Indie Microblogging by Manton Reece

Photography

“Every once in a while, a revolutionary product comes along that changes everything.” — Steve Jobs, introducing the iPhone

Smartphones changed photography. Between the 2007 introduction of the iPhone and the 2010 release of Instagram 1.0, the most popular camera brand based on upload stats for Flickr was Canon. By 2015 the iPhone had become the second most popular camera based on Flickr uploads, on its way to becoming the first.

Om Malik blogged about the appeal of iPhone photography even though he owned more expensive standalone cameras:

While these don’t compare to the high-end cameras and even pricier lens, they make the amateur in me feel encouraged about photography. I think this is the ultimate beauty of iPhone — it has made photography not scary. It has removed technology and made it just an act of creation.

That same year, Phil Schiller was John Gruber’s guest at The Talk Show live at WWDC 2015. They talked about how Apple had become “the” leading camera company in the world.

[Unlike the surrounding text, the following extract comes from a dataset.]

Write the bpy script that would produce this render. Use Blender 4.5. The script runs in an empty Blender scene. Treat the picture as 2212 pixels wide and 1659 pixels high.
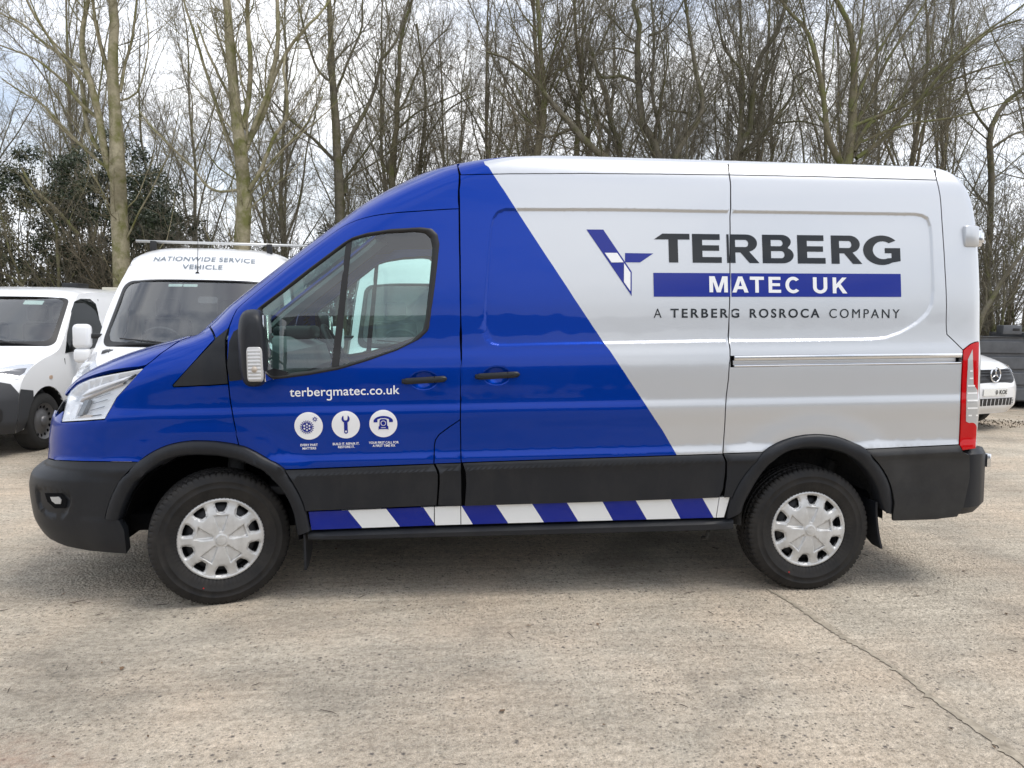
import bpy, bmesh, math, random
import numpy as np
from mathutils import Vector, Matrix
from mathutils.geometry import delaunay_2d_cdt
SC = bpy.context.scene
COL = SC.collection
# ------------------------------------------------------------------ camera
cam_data = bpy.data.cameras.new('camera')
cam_data.sensor_width = 36.0
cam_data.lens = 36.0 * 1698.0 / 2212.0
cam_data.clip_start = 0.05
cam_data.clip_end = 2000
cam = bpy.data.objects.new('camera', cam_data)
COL.objects.link(cam)
_yaw, _pitch, _roll = .0930, .0818, .0108
_fw = Vector((math.sin(_yaw)*math.cos(_pitch), math.cos(_yaw)*math.cos(_pitch), -math.sin(_pitch)))
_r0 = Vector((math.cos(_yaw), -math.sin(_yaw), 0)); _u0 = _r0.cross(_fw)
_r = _r0*math.cos(_roll) + _u0*math.sin(_roll); _u = _u0*math.cos(_roll) - _r0*math.sin(_roll)
cam.matrix_world = Matrix(((_r.x, _u.x, -_fw.x, 1.1921), (_r.y, _u.y, -_fw.y, -5.2157), (_r.z, _u.z, -_fw.z, 1.5342), (0, 0, 0, 1)))
SC.camera = cam
# ------------------------------------------------------------------ sky, sun, exposure
SUN_EL, SUN_AZ = math.radians(64), math.radians(112)      # azimuth from +Y towards +X: high, to the right of the van
world = bpy.data.worlds.new('World'); SC.world = world; world.use_nodes = True
nt = world.node_tree; nt.nodes.clear()
def wn(t, **k):
    n = nt.nodes.new(t)
    for a, v in k.items(): setattr(n, a, v)
    return n
sky = wn('ShaderNodeTexSky', sky_type='NISHITA', sun_disc=False, sun_elevation=SUN_EL, sun_rotation=SUN_AZ, air_density=1.0, dust_density=1.5, ozone_density=1.2)
tc = wn('ShaderNodeTexCoord'); mp = wn('ShaderNodeMapping'); mp.inputs['Scale'].default_value = (1.0, 1.0, 2.2)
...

It’s a point that John Gruber would echo again and again, including in his review of the iPhone XS a few years after that interview with Phil Schiller. It seemed that Apple had not only become the leading camera company but also had an insurmountable advantage:

iPhones can’t compete with big dedicated cameras in lens or sensor quality. It’s not even close. The laws of physics prevent it. But those traditional camera companies can’t compete with Apple in custom silicon or software, and their cameras can’t compete with iPhones in terms of always-in-your-pocket convenience and always-on internet connectivity for sharing.

In his 2009 book, Chase Jarvis captured this shift to the iPhone becoming more than good enough. The best camera is the one you have with you contained hundreds of photos, all taken on the original iPhone, but it also contained permission for us to use a camera that wasn’t technically the very best:

Inherently, we all know that an image isn’t measured by its resolution, dynamic range, or anything technical. It’s measured by the simple—sometimes profound, other times absurd or humorous or whimsical—effect that it can have upon us. If you can see it, it can move you.

With this introduction, Jarvis drew a line: the mobile phone was now good enough. It was good enough to create art. The quality of a photo was in the subject and composition, not in megapixels.

And the iPhone was going to get better. It was in this window of time as smartphones were taking off that Instagram arrived. Yet the founders of Instagram almost missed it. Originally intending to build an app for check-ins, in the spirit of Dodgeball early on and Foursquare and Gowalla later, founders Kevin Systrom and Mike Krieger noticed that their users were increasingly using the app for photos. As Kevin recalled in an interview for the podcast How I Built This, one key insight was introducing filters:

We just need to be able to make people feel like their photos are worthy of sharing.

Two other qualities of Instagram helped it succeed. They were both limitations, not features. Instagram had no reposts, and it required all photos to be square.

This section is framed around HTML and photography, but it’s about more than photos. It’s about how decisions we make in software design (and how that software is used) affect our interaction with platforms and the web.